--- Begin DATASET EXCERPTS ---

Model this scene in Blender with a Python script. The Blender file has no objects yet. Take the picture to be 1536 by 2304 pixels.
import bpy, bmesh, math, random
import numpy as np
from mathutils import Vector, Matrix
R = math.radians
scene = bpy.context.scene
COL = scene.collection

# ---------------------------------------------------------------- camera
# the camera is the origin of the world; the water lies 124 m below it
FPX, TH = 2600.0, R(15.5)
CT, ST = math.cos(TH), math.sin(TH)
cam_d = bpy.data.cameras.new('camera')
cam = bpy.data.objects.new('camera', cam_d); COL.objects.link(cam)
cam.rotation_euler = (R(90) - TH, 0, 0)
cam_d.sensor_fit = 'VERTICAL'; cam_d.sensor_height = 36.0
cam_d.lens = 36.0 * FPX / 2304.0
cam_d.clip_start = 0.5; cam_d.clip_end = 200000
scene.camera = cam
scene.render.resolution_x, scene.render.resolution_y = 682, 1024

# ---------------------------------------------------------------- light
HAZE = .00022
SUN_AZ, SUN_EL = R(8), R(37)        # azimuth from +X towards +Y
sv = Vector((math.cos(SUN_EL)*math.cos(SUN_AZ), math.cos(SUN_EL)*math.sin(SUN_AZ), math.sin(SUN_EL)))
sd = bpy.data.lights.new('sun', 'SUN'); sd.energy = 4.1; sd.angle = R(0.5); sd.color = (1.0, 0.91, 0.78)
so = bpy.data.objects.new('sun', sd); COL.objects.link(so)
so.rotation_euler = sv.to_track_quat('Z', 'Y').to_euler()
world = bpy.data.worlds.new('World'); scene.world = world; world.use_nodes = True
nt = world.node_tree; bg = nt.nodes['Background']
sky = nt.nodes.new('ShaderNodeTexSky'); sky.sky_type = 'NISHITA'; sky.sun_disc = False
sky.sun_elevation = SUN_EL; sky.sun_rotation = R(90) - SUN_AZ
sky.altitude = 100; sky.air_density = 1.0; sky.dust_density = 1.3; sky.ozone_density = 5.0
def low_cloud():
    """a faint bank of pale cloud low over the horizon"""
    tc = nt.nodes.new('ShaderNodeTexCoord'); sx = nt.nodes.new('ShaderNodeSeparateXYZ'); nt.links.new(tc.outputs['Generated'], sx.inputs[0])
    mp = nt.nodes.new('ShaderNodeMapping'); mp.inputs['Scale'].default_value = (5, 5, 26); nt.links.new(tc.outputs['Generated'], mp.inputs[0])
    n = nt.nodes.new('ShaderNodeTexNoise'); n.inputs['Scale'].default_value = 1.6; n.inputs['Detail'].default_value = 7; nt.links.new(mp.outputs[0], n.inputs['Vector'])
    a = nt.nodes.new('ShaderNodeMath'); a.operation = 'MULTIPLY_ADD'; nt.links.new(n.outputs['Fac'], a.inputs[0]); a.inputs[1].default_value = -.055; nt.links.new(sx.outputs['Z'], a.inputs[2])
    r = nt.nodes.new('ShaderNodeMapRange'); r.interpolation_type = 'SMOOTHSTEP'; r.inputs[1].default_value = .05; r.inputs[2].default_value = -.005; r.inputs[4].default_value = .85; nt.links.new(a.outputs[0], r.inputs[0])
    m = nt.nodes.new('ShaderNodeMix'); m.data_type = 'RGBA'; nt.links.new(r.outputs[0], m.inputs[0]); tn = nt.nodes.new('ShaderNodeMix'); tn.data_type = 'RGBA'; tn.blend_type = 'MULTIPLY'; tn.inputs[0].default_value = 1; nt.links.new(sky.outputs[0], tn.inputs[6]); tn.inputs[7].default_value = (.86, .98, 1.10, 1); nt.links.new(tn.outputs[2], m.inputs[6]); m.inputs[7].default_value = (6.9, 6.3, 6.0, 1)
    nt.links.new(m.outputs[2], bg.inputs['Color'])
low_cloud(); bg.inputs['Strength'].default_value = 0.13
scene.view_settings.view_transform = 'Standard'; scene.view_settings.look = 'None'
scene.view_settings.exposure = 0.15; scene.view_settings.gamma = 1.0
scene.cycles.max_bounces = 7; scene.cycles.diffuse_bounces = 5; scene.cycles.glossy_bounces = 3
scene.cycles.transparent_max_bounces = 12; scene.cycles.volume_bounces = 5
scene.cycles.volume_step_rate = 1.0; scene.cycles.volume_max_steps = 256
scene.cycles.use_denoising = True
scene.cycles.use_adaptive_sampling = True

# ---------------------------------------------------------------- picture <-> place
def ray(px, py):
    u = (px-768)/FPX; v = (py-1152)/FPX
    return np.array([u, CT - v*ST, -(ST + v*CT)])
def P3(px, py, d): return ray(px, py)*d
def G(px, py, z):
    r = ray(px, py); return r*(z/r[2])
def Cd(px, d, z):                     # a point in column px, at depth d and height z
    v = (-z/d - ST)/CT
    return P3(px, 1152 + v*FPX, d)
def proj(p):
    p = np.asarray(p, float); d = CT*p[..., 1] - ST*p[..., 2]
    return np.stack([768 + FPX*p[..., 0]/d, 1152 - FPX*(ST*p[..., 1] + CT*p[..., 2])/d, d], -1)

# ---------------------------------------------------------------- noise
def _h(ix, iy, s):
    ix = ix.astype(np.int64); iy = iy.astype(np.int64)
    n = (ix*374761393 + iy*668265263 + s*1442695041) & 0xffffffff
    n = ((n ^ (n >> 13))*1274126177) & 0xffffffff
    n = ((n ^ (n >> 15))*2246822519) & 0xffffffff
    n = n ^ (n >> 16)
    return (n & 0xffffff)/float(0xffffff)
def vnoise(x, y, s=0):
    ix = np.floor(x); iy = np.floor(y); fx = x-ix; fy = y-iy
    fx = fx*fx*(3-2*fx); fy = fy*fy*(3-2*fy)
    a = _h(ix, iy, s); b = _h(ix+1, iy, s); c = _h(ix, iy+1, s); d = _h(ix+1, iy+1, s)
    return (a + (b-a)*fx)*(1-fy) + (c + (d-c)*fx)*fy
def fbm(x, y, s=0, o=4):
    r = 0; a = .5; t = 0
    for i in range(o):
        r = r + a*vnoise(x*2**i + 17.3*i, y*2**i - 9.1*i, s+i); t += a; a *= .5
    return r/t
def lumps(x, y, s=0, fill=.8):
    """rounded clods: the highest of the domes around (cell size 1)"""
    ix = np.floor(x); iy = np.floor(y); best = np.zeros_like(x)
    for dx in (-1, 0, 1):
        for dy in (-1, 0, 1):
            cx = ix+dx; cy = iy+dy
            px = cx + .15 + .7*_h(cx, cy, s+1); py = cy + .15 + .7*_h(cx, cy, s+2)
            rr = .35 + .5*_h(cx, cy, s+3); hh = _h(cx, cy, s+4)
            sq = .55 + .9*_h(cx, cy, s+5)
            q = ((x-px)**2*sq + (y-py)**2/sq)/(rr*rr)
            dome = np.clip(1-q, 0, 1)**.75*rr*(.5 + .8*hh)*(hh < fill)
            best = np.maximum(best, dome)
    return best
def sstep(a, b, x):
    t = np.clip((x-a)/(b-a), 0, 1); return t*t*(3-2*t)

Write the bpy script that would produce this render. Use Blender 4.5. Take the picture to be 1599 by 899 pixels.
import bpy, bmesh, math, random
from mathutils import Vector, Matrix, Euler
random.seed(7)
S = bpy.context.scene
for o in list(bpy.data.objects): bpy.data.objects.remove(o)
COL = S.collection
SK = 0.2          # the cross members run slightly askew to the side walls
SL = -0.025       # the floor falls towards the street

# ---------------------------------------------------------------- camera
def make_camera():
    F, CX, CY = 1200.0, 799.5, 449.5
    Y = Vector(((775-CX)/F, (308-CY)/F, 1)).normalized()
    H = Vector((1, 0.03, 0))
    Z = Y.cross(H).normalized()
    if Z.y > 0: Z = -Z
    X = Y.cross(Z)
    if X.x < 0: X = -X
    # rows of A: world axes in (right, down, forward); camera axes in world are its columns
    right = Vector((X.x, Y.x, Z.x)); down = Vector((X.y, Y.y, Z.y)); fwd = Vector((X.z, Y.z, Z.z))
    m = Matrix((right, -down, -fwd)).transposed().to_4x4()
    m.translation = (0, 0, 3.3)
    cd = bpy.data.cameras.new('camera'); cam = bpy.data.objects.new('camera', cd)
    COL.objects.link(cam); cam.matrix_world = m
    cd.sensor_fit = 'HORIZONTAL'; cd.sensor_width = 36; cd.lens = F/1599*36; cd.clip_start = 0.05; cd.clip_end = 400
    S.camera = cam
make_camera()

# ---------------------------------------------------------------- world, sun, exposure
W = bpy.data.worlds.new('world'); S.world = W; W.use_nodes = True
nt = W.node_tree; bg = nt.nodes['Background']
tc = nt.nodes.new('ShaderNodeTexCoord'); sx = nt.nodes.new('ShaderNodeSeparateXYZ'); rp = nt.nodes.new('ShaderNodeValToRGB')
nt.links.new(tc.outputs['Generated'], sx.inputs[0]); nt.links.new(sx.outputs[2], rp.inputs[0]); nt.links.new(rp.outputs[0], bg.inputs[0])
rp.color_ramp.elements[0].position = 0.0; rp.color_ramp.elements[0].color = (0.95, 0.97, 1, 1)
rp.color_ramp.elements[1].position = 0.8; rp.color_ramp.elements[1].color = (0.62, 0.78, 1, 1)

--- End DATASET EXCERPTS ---

--- REQUEST ---
Quote verbatim the opening lines of the listing above, ending with the line where "scene.render.resolution_x, scene.render.resolution_y = 682, 1024" appears; include both endpoints and nothing more.

--- SOLUTION TO THIS PROBLEM ---
Model this scene in Blender with a Python script. The Blender file has no objects yet. Take the picture to be 1536 by 2304 pixels.
import bpy, bmesh, math, random
import numpy as np
from mathutils import Vector, Matrix
R = math.radians
scene = bpy.context.scene
COL = scene.collection

# ---------------------------------------------------------------- camera
# the camera is the origin of the world; the water lies 124 m below it
FPX, TH = 2600.0, R(15.5)
CT, ST = math.cos(TH), math.sin(TH)
cam_d = bpy.data.cameras.new('camera')
cam = bpy.data.objects.new('camera', cam_d); COL.objects.link(cam)
cam.rotation_euler = (R(90) - TH, 0, 0)
cam_d.sensor_fit = 'VERTICAL'; cam_d.sensor_height = 36.0
cam_d.lens = 36.0 * FPX / 2304.0
cam_d.clip_start = 0.5; cam_d.clip_end = 200000
scene.camera = cam
scene.render.resolution_x, scene.render.resolution_y = 682, 1024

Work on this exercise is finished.